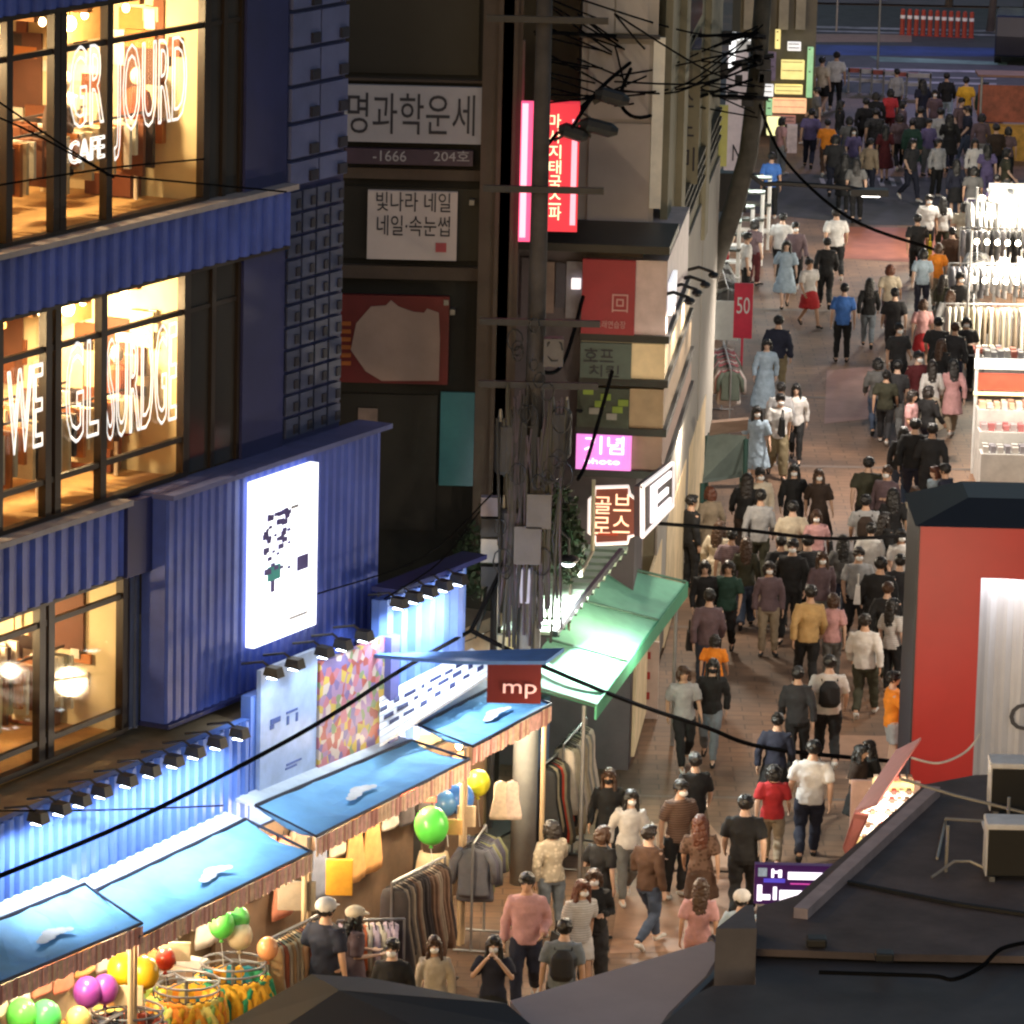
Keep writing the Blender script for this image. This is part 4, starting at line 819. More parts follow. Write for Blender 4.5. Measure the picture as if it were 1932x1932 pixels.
for p in (GO[0], GO[1]): q = p - SN * .15; MB().tube([Vector((q.x, q.y, 0)), q], .03, 6).build('post', STEEL, ga)
gl = GO[3].lerp(GO[2], .36) + Z * 1.15 + SN * .25
mb = MB(); mb.tube([gl + Z * .9 - SN * .6, gl + Z * .35, gl + Z * .08], .025, 6, 0); mb.ell(gl + Z * .04, .16, .16, .07, 12, 6, 0); mb.ell(gl - Z * .02, .1, .1, .05, 10, 6, 1)
mb.build('flood_lamp', [DARK, TUBEW], ga); light('SPOT', gl - Z * .1, 1500, (.92, 1, .96), .1, Vector((.25, -.1, -1)), 150)
light('POINT', GO[0].lerp(GO[2], .5) - Z * .6, 120, (.85, 1, .85), .15)
# staircase with green rail beside the awning
stc = thing('staircase', 'outdoor staircase with pale green treads climbing behind the awning', 'stairs', YP(1030, 1185, 72.5))
for k in range(13):
    x = k / 12; p = YP(1040, 1190, 71.8).lerp(YP(1168, 1036, 75.5), x)
    MB().box(p - XA * .3, .85, .3, .05, SN, SD, Z).build('tread', mat('pale_green_tread', (.42, .55, .42), .6, emit=.05), stc)
    MB().box(p - XA * .3 - Z * .06 + YA * .16, .85, .03, .12, SN, SD, Z).build('riser', mat('dark_riser', (.02, .03, .025)), stc)
MB().tube([YP(1046, 1196, 71.6), YP(1172, 1040, 75.3)], .06, 6).build('stringer', DARK, stc)
MB().tube([YP(1095, 1085, 72.5), YP(1118, 1040, 73.2), YP(1120, 905, 73.2)], .03, 6).build('rail', mat('cream_tube', (.6, .55, .4), .5), stc)
sign(905, 1290, 990, 1195, 72.6, mat('white_lit_hoarding', (.7, .72, .66), .5, emit=.2), 'pale hoarding behind the utility pole', (), cat='hoarding', name='hoarding')
sign(958, 1140, 990, 1225, 72.3, mat('pale_yellow_panel', (.7, .72, .42), .5, emit=.12), 'pale yellow panel behind the utility pole', (), cat='panel', name='panel')
# standing boards and shop-front bits at the foot of the left shops
st_ = MB(); b = G(1215, 1356); st_.box(b + Z * .66, .44, .06, 1.3, SN, SD, Z); so_ = st_.build('standing_board', mat('pale_standee', (.62, .52, .5), .6), None, 'white standing board with three red marks beside the green awning', 'board')
for q in range(3): MB().box(b + Z * (.4 + .34 * q) - SD * .035, .16, .012, .12, SN, SD, Z).build('red_mark', mat('red_print', (.4, .05, .05)), so_)
b = G(1262, 1110); MB().box(b + Z * .9, .16, .1, 1.8, SN, SD, Z).build('post_panel', mat('mauve_post', (.2, .17, .16)), None, 'mauve grey upright panel between the green awning and the crowd', 'panel')
b = G(1382, 905); t = thing('stall_canopy', 'grey teal flat canopy roof on a dark green frame left of the street', 'canopy', b)
cq = [G(1325, 912, 1.5), G(1400, 900, 1.5), G(1408, 828, 2.3), G(1335, 822, 2.3)]
MB().prism(cq, Z * .06).build('canopy', mat('grey_teal_canvas', (.14, .18, .17), .6), t)
for p in cq: MB().tube([Vector((p.x, p.y, 0)), p], .045, 6).build('post', mat('dark_green_post', (.02, .07, .06)), t)
sq = [G(1338, 822, 2.35), G(1410, 812, 2.35), G(1412, 792, 2.8), G(1342, 798, 2.8)]
MB().prism(sq, Z * .05).build('awning_sheet', mat('pink_tan_sheet', (.42, .3, .25)), None, 'pinkish tan sheet above the grey teal canopy', 'sheet')
for k, (u, v, ww, hh, c, txt, lab) in enumerate(((1398, 712, .42, 1.25, (.5, .02, .05), '50', 'upright red sale banner with white number'), (1352, 640, .45, .55, (.45, .02, .04), 'SALE', 'small red sign above the white stall'), (1365, 690, .6, .9, (.5, .52, .48), '', 'grey white display panel left of the red banner'))):
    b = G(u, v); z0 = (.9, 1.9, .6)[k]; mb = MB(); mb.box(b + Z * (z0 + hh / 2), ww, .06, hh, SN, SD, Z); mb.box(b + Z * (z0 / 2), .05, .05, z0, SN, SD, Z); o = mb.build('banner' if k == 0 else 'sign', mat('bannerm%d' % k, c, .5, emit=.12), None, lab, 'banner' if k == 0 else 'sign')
    if txt: lettering(txt, b + Z * (z0 + hh * .6) - SD * .03, ww * .7, hh * .3, SN, Z, WHITE, o)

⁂

> [Task requirements]
Make a copy of each line that contains the string "None".

> [Problem solution]
st_ = MB(); b = G(1215, 1356); st_.box(b + Z * .66, .44, .06, 1.3, SN, SD, Z); so_ = st_.build('standing_board', mat('pale_standee', (.62, .52, .5), .6), None, 'white standing board with three red marks beside the green awning', 'board')
b = G(1262, 1110); MB().box(b + Z * .9, .16, .1, 1.8, SN, SD, Z).build('post_panel', mat('mauve_post', (.2, .17, .16)), None, 'mauve grey upright panel between the green awning and the crowd', 'panel')
MB().prism(sq, Z * .05).build('awning_sheet', mat('pink_tan_sheet', (.42, .3, .25)), None, 'pinkish tan sheet above the grey teal canopy', 'sheet')
    b = G(u, v); z0 = (.9, 1.9, .6)[k]; mb = MB(); mb.box(b + Z * (z0 + hh / 2), ww, .06, hh, SN, SD, Z); mb.box(b + Z * (z0 / 2), .05, .05, z0, SN, SD, Z); o = mb.build('banner' if k == 0 else 'sign', mat('bannerm%d' % k, c, .5, emit=.12), None, lab, 'banner' if k == 0 else 'sign')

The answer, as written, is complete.